Instruction :: Write out again, unaltered, the lines from the start through the line containing "10), m_iron, d)".

====== Information supplied

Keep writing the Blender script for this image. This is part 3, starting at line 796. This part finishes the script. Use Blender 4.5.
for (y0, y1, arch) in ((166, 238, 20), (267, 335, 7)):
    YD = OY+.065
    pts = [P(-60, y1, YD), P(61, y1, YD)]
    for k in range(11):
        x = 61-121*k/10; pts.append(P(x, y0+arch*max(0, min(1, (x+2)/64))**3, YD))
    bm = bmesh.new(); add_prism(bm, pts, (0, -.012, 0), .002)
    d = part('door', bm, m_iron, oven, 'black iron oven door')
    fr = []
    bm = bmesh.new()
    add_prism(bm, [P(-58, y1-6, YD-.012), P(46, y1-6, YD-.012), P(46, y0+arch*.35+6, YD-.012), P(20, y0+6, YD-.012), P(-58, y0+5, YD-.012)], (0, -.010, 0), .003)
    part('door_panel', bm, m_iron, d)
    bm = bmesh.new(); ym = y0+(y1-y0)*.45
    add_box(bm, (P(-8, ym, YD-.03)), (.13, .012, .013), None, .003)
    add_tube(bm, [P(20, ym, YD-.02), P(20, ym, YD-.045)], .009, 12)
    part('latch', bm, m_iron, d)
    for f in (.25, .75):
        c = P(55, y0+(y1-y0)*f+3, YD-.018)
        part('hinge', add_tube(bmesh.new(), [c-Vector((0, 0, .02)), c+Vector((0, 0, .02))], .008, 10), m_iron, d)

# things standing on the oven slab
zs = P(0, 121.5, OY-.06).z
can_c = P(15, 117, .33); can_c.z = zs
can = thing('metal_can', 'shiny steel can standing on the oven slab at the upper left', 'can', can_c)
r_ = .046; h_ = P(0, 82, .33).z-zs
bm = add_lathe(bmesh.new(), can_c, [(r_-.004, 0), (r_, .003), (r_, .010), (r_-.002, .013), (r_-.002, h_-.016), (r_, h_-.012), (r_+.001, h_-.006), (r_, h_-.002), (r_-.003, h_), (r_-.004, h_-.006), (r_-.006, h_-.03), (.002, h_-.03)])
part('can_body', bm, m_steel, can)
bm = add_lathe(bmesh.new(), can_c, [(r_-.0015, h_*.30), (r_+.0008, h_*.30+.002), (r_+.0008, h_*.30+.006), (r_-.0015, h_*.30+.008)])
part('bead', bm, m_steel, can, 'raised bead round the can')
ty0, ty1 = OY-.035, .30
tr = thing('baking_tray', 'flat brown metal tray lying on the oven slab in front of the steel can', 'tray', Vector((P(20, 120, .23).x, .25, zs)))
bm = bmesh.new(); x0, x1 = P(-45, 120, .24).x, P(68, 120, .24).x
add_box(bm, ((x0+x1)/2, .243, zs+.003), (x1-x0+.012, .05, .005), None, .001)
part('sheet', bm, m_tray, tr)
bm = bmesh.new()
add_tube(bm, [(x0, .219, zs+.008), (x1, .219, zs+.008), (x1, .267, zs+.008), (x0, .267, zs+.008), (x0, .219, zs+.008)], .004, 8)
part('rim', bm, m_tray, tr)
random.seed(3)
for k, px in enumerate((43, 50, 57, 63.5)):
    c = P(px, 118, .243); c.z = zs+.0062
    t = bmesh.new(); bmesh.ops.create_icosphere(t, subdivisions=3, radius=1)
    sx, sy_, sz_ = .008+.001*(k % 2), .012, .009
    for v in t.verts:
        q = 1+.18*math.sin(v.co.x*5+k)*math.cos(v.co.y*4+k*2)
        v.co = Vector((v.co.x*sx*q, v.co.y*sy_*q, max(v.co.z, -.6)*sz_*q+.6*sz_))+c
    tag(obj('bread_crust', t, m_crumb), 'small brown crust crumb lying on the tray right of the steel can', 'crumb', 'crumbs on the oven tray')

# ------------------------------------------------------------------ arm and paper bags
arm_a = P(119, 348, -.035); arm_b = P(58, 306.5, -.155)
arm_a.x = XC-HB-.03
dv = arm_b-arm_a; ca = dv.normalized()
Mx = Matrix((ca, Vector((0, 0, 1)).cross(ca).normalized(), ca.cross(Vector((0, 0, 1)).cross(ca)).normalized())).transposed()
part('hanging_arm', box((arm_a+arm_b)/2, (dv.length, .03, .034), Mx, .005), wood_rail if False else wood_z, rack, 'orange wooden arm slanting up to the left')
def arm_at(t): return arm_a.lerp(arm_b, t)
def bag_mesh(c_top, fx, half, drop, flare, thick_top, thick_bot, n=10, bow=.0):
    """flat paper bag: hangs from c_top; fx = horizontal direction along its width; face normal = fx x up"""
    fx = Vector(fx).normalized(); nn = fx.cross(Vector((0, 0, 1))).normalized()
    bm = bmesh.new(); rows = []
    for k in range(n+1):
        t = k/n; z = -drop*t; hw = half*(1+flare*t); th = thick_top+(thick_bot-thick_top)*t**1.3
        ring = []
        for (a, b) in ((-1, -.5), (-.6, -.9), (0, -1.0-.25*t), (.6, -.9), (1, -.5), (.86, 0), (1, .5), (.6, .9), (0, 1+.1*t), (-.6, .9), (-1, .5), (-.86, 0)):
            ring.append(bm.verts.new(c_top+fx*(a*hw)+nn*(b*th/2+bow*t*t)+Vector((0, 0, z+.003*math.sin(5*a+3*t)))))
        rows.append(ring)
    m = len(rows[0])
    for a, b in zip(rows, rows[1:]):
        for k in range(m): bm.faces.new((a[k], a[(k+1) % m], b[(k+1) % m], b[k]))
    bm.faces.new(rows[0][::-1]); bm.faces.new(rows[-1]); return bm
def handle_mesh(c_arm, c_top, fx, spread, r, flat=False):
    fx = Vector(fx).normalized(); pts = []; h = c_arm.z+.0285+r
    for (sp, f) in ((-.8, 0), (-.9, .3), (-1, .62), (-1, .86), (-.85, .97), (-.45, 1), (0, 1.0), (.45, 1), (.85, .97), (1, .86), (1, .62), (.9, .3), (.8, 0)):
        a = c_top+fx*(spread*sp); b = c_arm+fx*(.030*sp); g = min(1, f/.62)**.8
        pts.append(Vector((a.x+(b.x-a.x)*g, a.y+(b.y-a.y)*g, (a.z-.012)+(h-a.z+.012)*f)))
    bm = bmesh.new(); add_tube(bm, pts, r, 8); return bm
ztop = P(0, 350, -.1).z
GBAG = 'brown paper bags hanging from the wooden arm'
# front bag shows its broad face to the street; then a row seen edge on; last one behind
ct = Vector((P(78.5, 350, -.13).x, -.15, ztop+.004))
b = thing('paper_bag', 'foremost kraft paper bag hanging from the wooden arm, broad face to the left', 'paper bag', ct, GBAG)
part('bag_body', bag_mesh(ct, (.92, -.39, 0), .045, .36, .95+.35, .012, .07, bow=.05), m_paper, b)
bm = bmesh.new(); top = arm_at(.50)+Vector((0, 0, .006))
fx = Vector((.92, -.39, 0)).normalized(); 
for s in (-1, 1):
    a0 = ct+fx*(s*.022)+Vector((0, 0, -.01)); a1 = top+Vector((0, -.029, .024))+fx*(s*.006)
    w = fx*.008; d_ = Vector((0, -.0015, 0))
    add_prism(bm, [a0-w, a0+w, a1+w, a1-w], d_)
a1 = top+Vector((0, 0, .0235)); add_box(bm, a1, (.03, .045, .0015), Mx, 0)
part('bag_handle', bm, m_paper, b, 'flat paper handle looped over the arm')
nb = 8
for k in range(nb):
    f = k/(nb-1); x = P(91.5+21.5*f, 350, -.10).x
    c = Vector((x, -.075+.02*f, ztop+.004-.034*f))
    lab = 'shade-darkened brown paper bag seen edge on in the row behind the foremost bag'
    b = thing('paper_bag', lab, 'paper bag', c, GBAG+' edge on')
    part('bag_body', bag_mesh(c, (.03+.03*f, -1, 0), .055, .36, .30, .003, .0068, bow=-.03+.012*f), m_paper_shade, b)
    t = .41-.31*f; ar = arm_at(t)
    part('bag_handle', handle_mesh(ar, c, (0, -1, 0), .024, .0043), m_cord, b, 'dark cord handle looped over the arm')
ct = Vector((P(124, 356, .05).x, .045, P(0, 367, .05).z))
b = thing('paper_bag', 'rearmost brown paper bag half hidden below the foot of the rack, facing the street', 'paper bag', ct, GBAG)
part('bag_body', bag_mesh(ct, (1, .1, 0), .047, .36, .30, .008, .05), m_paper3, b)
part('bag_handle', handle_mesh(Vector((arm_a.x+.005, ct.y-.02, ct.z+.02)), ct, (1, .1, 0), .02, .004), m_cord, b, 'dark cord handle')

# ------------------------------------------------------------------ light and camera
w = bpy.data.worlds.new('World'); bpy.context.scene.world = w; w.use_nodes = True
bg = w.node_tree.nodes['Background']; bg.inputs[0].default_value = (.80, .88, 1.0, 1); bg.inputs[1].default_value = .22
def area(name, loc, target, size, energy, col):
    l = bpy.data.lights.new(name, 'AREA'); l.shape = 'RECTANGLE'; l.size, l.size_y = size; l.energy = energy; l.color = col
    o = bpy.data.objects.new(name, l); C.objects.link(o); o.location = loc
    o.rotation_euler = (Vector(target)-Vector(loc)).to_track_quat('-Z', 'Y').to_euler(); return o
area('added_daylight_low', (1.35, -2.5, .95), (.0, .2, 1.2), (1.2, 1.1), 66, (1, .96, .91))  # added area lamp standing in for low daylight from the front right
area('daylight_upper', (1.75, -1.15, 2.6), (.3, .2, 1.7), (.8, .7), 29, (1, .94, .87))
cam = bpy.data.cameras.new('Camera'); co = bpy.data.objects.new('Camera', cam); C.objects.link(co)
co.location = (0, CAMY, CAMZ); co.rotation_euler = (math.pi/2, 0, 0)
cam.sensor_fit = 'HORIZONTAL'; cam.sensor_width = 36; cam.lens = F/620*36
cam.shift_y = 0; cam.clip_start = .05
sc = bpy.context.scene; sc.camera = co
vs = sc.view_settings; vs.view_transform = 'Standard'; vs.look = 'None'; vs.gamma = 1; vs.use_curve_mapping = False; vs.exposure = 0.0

============

Exercise result ::
Keep writing the Blender script for this image. This is part 3, starting at line 796. This part finishes the script. Use Blender 4.5.
for (y0, y1, arch) in ((166, 238, 20), (267, 335, 7)):
    YD = OY+.065
    pts = [P(-60, y1, YD), P(61, y1, YD)]
    for k in range(11):
        x = 61-121*k/10; pts.append(P(x, y0+arch*max(0, min(1, (x+2)/64))**3, YD))
    bm = bmesh.new(); add_prism(bm, pts, (0, -.012, 0), .002)
    d = part('door', bm, m_iron, oven, 'black iron oven door')
    fr = []
    bm = bmesh.new()
    add_prism(bm, [P(-58, y1-6, YD-.012), P(46, y1-6, YD-.012), P(46, y0+arch*.35+6, YD-.012), P(20, y0+6, YD-.012), P(-58, y0+5, YD-.012)], (0, -.010, 0), .003)
    part('door_panel', bm, m_iron, d)
    bm = bmesh.new(); ym = y0+(y1-y0)*.45
    add_box(bm, (P(-8, ym, YD-.03)), (.13, .012, .013), None, .003)
    add_tube(bm, [P(20, ym, YD-.02), P(20, ym, YD-.045)], .009, 12)
    part('latch', bm, m_iron, d)
    for f in (.25, .75):
        c = P(55, y0+(y1-y0)*f+3, YD-.018)
        part('hinge', add_tube(bmesh.new(), [c-Vector((0, 0, .02)), c+Vector((0, 0, .02))], .008, 10), m_iron, d)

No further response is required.